DIRECTIONS FOR THIS TASK:
Return exactly the lines that run from the beginning through the line containing "return (x - CAM.x) * R2.x", both included, and no others.

DATASET EXTRACT:
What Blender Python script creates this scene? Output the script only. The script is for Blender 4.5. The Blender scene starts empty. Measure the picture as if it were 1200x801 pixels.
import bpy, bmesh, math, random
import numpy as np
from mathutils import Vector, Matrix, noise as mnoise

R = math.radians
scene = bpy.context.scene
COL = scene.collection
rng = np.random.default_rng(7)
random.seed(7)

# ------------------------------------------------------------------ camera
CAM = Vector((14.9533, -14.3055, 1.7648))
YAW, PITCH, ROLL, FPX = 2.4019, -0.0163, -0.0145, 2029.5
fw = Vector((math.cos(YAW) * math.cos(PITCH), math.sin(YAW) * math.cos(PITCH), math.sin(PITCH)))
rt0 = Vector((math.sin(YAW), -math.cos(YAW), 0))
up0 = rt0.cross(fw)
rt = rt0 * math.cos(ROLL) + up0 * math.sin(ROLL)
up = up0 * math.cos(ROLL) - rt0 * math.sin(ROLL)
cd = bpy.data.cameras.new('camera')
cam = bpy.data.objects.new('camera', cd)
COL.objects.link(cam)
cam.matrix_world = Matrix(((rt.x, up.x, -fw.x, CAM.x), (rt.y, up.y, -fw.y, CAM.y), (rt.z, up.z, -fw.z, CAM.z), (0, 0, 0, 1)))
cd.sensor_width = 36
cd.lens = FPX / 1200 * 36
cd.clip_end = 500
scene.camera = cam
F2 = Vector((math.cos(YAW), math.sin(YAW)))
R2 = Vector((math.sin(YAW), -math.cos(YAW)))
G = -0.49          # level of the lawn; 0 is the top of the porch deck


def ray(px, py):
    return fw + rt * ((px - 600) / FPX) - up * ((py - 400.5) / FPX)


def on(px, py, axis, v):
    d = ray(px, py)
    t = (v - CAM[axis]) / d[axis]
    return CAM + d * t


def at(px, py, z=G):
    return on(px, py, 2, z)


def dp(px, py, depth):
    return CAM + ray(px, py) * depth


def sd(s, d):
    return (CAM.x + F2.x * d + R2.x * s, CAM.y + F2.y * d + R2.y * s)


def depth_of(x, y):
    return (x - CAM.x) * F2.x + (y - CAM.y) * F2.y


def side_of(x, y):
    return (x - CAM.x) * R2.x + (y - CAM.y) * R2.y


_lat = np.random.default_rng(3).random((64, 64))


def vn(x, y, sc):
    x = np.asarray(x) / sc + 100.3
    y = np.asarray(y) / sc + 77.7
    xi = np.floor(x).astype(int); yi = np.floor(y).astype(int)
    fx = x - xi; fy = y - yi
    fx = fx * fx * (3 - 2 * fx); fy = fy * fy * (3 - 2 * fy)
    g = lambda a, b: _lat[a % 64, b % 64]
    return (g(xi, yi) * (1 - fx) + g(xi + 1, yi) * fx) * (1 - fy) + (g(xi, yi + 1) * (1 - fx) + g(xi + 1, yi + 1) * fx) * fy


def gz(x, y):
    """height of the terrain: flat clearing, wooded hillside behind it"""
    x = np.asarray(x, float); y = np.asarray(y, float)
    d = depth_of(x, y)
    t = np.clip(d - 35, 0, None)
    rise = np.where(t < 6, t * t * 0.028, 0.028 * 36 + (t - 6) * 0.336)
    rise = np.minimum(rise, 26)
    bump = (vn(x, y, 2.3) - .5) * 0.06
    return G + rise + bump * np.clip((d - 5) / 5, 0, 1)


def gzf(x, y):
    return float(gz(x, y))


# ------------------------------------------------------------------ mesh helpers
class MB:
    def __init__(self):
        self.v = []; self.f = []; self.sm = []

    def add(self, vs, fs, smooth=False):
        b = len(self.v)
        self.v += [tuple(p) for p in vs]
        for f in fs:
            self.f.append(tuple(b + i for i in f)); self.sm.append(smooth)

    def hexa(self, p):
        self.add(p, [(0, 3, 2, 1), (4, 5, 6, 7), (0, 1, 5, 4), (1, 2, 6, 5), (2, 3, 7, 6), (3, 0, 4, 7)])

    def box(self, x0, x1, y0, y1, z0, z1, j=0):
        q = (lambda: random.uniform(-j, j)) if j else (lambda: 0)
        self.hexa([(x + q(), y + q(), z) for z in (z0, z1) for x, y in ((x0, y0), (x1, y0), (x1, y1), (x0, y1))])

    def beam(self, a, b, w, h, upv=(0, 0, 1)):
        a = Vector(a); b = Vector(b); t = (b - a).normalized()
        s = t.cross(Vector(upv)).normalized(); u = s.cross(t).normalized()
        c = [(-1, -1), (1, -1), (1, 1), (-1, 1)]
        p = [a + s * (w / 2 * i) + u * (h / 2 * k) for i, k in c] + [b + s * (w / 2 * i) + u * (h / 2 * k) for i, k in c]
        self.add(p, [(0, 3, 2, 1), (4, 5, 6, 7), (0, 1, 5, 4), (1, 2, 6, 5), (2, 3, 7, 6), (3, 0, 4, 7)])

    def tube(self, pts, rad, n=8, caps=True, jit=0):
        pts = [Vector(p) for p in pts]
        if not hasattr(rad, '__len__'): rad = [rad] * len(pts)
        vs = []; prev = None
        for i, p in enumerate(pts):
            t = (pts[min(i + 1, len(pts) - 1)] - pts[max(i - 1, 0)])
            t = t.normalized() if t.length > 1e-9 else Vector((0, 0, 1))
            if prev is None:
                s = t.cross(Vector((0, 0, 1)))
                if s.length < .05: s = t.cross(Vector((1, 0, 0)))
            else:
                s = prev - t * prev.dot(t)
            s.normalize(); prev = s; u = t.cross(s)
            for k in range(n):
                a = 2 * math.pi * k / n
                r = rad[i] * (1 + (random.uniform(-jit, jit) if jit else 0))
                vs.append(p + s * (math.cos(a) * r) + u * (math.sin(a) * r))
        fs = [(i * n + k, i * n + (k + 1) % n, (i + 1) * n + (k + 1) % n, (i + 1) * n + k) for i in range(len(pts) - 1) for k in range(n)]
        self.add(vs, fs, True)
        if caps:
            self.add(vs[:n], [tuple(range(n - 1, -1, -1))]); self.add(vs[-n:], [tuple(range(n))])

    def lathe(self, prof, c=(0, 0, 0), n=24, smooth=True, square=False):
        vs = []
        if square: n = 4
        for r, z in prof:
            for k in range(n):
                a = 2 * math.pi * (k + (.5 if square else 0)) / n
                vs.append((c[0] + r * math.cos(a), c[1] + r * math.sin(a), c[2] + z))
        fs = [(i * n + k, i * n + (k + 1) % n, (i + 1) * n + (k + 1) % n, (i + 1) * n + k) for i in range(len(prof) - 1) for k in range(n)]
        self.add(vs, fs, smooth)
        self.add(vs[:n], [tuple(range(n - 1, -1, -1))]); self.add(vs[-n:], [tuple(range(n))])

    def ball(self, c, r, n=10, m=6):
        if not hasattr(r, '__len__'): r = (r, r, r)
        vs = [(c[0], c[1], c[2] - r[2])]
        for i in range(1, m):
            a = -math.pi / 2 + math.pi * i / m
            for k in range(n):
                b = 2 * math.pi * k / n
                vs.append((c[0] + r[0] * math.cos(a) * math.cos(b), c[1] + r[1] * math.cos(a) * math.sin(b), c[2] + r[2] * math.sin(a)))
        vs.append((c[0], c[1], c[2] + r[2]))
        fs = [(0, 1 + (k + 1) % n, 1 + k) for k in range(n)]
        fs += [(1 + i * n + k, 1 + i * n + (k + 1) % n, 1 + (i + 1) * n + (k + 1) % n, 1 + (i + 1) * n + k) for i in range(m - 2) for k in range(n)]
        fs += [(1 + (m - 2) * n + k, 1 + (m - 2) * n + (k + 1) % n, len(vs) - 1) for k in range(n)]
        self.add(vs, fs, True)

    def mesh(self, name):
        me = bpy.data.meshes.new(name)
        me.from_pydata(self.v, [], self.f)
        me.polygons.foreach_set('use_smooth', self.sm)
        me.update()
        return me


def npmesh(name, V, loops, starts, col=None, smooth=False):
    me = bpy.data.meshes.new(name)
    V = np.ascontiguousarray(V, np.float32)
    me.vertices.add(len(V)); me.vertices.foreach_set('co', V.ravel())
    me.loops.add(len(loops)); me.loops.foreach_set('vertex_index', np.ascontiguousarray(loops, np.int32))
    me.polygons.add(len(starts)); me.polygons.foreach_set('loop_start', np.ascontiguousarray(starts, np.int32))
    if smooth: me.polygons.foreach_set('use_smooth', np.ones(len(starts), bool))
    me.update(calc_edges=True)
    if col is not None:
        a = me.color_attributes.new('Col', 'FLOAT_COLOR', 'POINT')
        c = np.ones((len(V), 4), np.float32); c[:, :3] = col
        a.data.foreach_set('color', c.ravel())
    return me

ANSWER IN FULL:
What Blender Python script creates this scene? Output the script only. The script is for Blender 4.5. The Blender scene starts empty. Measure the picture as if it were 1200x801 pixels.
import bpy, bmesh, math, random
import numpy as np
from mathutils import Vector, Matrix, noise as mnoise

R = math.radians
scene = bpy.context.scene
COL = scene.collection
rng = np.random.default_rng(7)
random.seed(7)

# ------------------------------------------------------------------ camera
CAM = Vector((14.9533, -14.3055, 1.7648))
YAW, PITCH, ROLL, FPX = 2.4019, -0.0163, -0.0145, 2029.5
fw = Vector((math.cos(YAW) * math.cos(PITCH), math.sin(YAW) * math.cos(PITCH), math.sin(PITCH)))
rt0 = Vector((math.sin(YAW), -math.cos(YAW), 0))
up0 = rt0.cross(fw)
rt = rt0 * math.cos(ROLL) + up0 * math.sin(ROLL)
up = up0 * math.cos(ROLL) - rt0 * math.sin(ROLL)
cd = bpy.data.cameras.new('camera')
cam = bpy.data.objects.new('camera', cd)
COL.objects.link(cam)
cam.matrix_world = Matrix(((rt.x, up.x, -fw.x, CAM.x), (rt.y, up.y, -fw.y, CAM.y), (rt.z, up.z, -fw.z, CAM.z), (0, 0, 0, 1)))
cd.sensor_width = 36
cd.lens = FPX / 1200 * 36
cd.clip_end = 500
scene.camera = cam
F2 = Vector((math.cos(YAW), math.sin(YAW)))
R2 = Vector((math.sin(YAW), -math.cos(YAW)))
G = -0.49          # level of the lawn; 0 is the top of the porch deck


def ray(px, py):
    return fw + rt * ((px - 600) / FPX) - up * ((py - 400.5) / FPX)


def on(px, py, axis, v):
    d = ray(px, py)
    t = (v - CAM[axis]) / d[axis]
    return CAM + d * t


def at(px, py, z=G):
    return on(px, py, 2, z)


def dp(px, py, depth):
    return CAM + ray(px, py) * depth


def sd(s, d):
    return (CAM.x + F2.x * d + R2.x * s, CAM.y + F2.y * d + R2.y * s)


def depth_of(x, y):
    return (x - CAM.x) * F2.x + (y - CAM.y) * F2.y


def side_of(x, y):
    return (x - CAM.x) * R2.x + (y - CAM.y) * R2.y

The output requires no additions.